Temperament is more important than intellect


Summary

Legendary investor Warren Buffett states that Success in investing doesn't correlate with IQ. Once you have ordinary intelligence, what you need is the temperament to control the urges that get other people into trouble in investing.

Successful long-term investors have the ability to keep calm and remain level-headed when the investment environment around them turns volatile, as is often the case with public markets.


70% of retail investor accounts lose money

The European Securities and Markets Authority has mandated brokers to include a statement of the percentage of losses on retail trading accounts, which makes for shocking reading. Brokers report that up to 70% of all retail accounts lose money, with this figure increasing to up to 90% for retail accounts trading more risky derivative products such as contracts for difference and binary options.

Understanding the history of investment returns

Long-term investors should maintain detailed knowledge of the historical returns and volatility of markets, it is critically important for investment success.

Geometric average investment returns

The average annual equity market return is approximately 10% over the previous 100 years, as measured by the benchmark S&P 500 Index. However, between 1926 and 2022 returns were in the ‘average’ band of 8-12% only seven times.

In addition to the disparity of annual returns, the S&P 500 Index has experienced an average intra-year drop from peak to trough of more than 14% since the 1980s. These short-term corrections also wear on investors' nerves and test their investment resolve. Despite these sharp intra-year declines, annual investment returns were positive in 32 of 42 years.

The probability of positive investment returns is directly related to an investor's time in the market. Investing for a single quarter results in a ~65% probability of a positive investment return.
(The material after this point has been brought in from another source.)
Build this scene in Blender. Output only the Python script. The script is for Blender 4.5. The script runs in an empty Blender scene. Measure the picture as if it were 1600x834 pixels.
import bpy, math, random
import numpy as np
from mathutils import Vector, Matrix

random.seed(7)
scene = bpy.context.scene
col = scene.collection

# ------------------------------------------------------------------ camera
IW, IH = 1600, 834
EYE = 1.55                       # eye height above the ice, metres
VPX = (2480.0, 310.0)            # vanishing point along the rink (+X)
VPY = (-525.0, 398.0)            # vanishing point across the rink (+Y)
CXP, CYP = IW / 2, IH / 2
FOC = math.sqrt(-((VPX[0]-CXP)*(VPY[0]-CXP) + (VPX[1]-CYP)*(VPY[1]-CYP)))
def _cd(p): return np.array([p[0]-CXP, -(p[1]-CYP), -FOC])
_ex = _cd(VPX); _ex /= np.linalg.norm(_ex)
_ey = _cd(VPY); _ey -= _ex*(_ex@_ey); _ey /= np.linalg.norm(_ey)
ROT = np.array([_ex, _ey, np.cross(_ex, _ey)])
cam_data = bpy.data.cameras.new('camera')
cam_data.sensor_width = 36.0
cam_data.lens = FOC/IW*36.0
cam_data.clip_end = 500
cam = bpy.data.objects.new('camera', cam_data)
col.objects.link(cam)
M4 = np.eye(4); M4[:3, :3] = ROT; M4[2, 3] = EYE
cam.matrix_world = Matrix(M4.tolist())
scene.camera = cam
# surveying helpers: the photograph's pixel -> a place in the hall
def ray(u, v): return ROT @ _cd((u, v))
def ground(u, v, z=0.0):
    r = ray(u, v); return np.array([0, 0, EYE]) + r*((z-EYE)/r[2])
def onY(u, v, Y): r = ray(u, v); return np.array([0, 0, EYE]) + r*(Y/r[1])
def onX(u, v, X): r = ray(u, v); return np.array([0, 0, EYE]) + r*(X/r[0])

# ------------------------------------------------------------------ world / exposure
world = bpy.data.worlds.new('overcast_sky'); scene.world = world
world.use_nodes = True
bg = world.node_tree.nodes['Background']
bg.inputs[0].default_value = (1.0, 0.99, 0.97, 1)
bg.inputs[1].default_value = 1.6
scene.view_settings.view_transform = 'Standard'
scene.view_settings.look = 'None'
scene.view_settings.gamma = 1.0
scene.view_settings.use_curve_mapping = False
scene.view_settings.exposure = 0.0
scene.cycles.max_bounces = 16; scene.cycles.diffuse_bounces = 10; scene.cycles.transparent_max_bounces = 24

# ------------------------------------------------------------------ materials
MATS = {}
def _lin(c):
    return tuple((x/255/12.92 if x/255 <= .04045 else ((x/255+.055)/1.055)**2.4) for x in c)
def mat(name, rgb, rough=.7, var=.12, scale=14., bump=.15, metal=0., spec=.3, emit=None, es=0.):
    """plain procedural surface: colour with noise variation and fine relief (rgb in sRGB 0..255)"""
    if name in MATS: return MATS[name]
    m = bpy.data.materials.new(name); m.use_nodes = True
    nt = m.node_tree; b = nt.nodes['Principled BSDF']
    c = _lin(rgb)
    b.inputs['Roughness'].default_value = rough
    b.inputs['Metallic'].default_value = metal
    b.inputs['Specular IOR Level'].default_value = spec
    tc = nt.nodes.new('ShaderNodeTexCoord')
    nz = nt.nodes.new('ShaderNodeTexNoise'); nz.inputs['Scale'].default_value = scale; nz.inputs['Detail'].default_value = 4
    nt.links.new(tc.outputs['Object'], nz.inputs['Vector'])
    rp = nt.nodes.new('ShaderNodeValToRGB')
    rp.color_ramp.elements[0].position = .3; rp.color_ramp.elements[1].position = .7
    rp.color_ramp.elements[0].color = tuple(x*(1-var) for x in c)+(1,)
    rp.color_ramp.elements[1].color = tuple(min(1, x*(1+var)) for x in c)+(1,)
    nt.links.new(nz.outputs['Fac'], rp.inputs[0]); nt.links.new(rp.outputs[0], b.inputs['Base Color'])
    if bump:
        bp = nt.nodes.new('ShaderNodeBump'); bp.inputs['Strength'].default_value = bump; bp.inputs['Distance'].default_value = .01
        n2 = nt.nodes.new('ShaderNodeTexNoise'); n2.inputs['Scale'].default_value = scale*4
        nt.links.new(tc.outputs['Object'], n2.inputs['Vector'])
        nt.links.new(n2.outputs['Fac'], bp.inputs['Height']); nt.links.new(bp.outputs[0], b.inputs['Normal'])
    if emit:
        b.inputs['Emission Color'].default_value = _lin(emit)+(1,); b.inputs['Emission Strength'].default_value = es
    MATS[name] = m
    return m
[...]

This increases to more than 70% if an investor remains invested for twelve months and increases further, to almost 95%, with an investment horizon of a decade.

Statistical characteristics of investment returns

It is also important for long-term investors to understand the dispersion of investment returns. Unfortunately, investment returns are not distributed normally around a mean, but display negative skewness as well as high kurtosis.

Skewness measures the asymmetry of the probability distribution around the mean. The negative skewness of investment returns (the tail is on the left side of the distribution) indicates that equity markets produce a low number of large negative returns and a higher number of moderately positive returns.

Kurtosis measures the degree to which exceptional values, either much larger or much smaller than the mean, occur more frequently or less frequently compared to a normal distribution. High kurtosis indicates exceptional values that are referred to as ‘fat tails.’ Fat tails indicate a higher percentage of very low and very high investment returns than would be expected with a normal distribution.

Behavioural finance implications

The high volatility, negative skewness and high kurtosis of investment returns carry important behavioural finance implications and are the reasons why the average retail investor achieves terrible investment returns. Unsophisticated investors tend to sell during times when markets produce large losses and double-up during times of positive returns. Fear and greed cause the average investor irreparable damage.

Successful long-term investing, meanwhile, requires investors to accept the high volatility, negative skewness and high kurtosis of investment returns and to maintain a temperament that will allow them to stay the course. Successful long-term investors do not sell out during times of poor investment performance and do not chase returns during periods of exceptional performance, two junctures at which it is hardest psychologically to do so.

Conclusion

Successful long-term investors cultivate a temperament that allows them to remain calm during times of high market volatility. This mindset is one of the main differences between investors who reach their long-term investment objectives and the traders and speculators who do not.